Netflix can do that to you! First step is just to make yourself do something, lots of times that’s enough to get you over the “what’s the point” hump and make it worthwhile.
I am an artist, sculptor, and writer. For me, it’s to take a blank canvas and to turn that canvas into something by merging the colors, to work the values of color. I have the power to make something from nothing. The same with sculpting, I take a lump of clay and make something from nothing. I am in control. Writing is to take a blank piece of paper and fill it with words. Words that can touch the physical senses of the reader. I can play with emotions. What’s the point? I am who I am, therefore I can.
True, there is a strong sense of making something from nothing, of bringing to life images and stories from your own mind and sharing them with others. This is a good antidote to the “what’s the point” refrain.
As an enthusiastic but careless quilter, I used to wonder what was the point. But when I look at my quilts — some of them pieced and some of them featuring large panels of indigo-dyed and relief-printed salmon, highlighted with shell buttons — I think how much my quilts know about me. They are meditations, repositories of thinking and love and patience, and they offer an opportunity for someone (me) to explore colour, texture, and ideas in a graphic context.

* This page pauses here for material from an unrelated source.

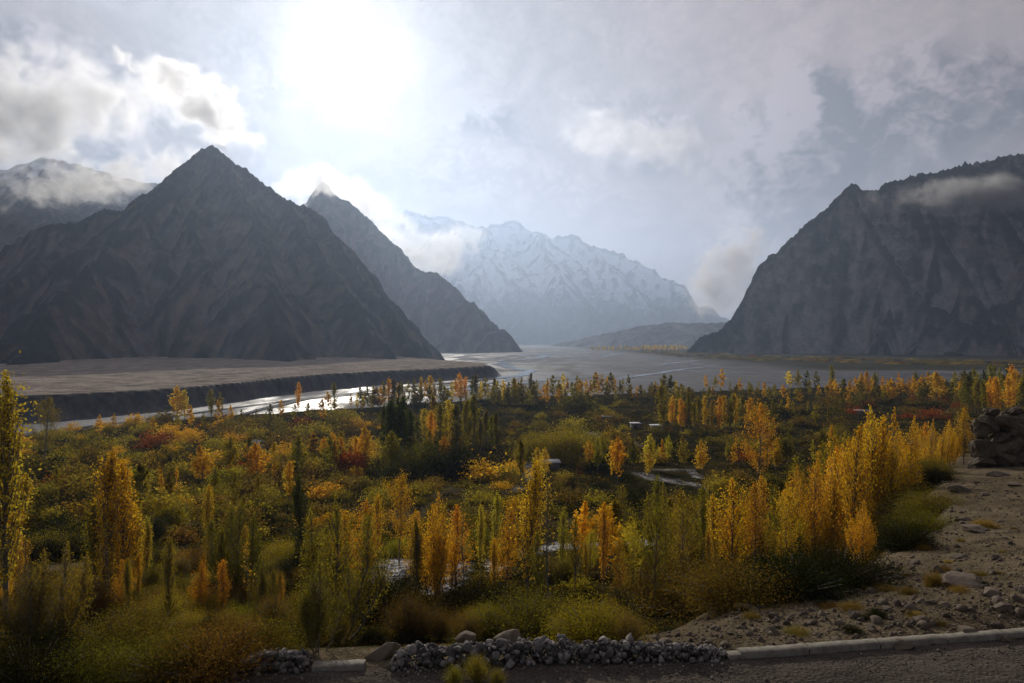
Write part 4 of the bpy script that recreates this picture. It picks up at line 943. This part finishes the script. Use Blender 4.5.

And for someone who can’t draw or paint (hands go wobbly and my heart sinks as I realize how far the results from the intention…), quilts are a wonderful tactile way to feel my way to visual beauty.
I love your description of being an “enthusiastic but careless quilter”, that could describe me. ๐ And thanks for the reminder that, regardless of how they turn out, our quilts reflect us and our artistic vision, and that may be all they need to do.